CSE 341 -- Why?

Besides a good introduction to a number of novel programming paradigms, CSE 341 intends to introduce you to a number of important concepts related to programming language design.

Why study programming languages?

To imagine a language is to imagine a form of life.

-- Ludwig Wittgenstein

The language we use ... determines the way in which we view and think about the world around us.

-- The Sapir-Whorf hypothesis

If you cannot be the master of your language, you must be its slave.

-- Richard Mitchell

What follows is a whirlwind tour of some of the concepts/topics we'll touch on throughout the quarter.

Control Abstractions

By the end of the course you should be comfortable with most of the following vocabulary.
Primitives
If, case, while, for, etc.
Procedural Abstraction
A group of statements that acts like a single statement
Functional Abstraction
Code that acts like an expression
Recursion
Functions that call themselves.
Parameter passing techniques
Call-by: value, result, value-result, reference, name. More here.
Higher order functions
Functions as first-class citizens: functions as data which can be dynamically created, passed around, invoked
Message dispatch in object oriented languages
Function call == selecting proper code to invoke based upon class of receiver(s)
Others
Parallelism, exceptions, iterators, concurrency

Data Abstractions

Primitives
User defined data types (ADTs)
Objects

Memory organization

Static, stacks, heaps, garbage collection. More here.

Types

Scoping

Static (lexical) vs. dynamic scoping. More here.

Evaluation

How do we evaluate a given programming language?

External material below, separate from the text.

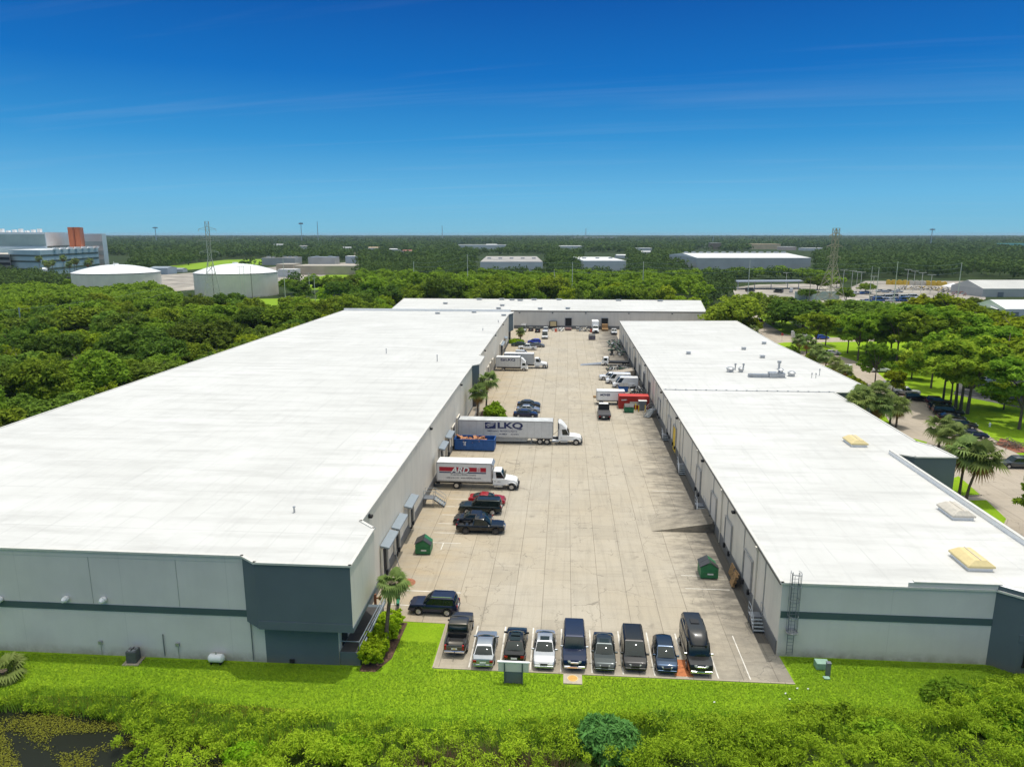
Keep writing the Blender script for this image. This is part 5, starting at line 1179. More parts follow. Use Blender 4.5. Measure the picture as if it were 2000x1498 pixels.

External Evaluation Criteria

The actual users of languages (industry, engineers, scientists, students, managers, secretaries) have certain demands on the languages they use. Most of these demands find their origins in the bottom line of the industrial world: money. One legitimate way to evaluate languages is to ask whether a given language meets the needs of a given user community.
Rapid development
Programmers are more expensive than machines, so they'd better be able to make fast progress.
Easy maintinence
Maintinence is expensive.
Reliability and safety
When computers go down, planes crash, phone systems break, nuclear reactors melt down, cash machines close. We'd like to avoid this.
Portability
I'd like my program to run on many different platforms, with minimal rewriting.
Efficiency
The compiler should be fast. The code itself should be fast.
Low training time (learnability)
The language should be easy to learn. Training is expensive.
Reusability
Writing software components once is cheaper than writing them twice.
Pedagogical value
The language should support and enforce the concepts you want to teach.

Internal Evaluation Criteria

Although the above demands are all important, we should still ask what makes a good language, independent of the demands of its users. This is a little like the question "What makes a good artwork?" as opposed to "What makes a good Hollywood movie?" Here are some qualities of a good language.
Readability
Understand what you, or someone else has written.
Writeability
Say what you mean, with a minimal amount of noise words.
Simplicity
The language should have a minimal number of primitive concepts/features.
Orthogonality
The language should support the combination of its concepts/features in a meaningful way.
Expressiveness
The programmer should be able to express their algorithm naturally.
Abstraction
The language should support a high level of data and control abstraction.

We will generally make use of these and other internal evaluation criteria when comparing languages.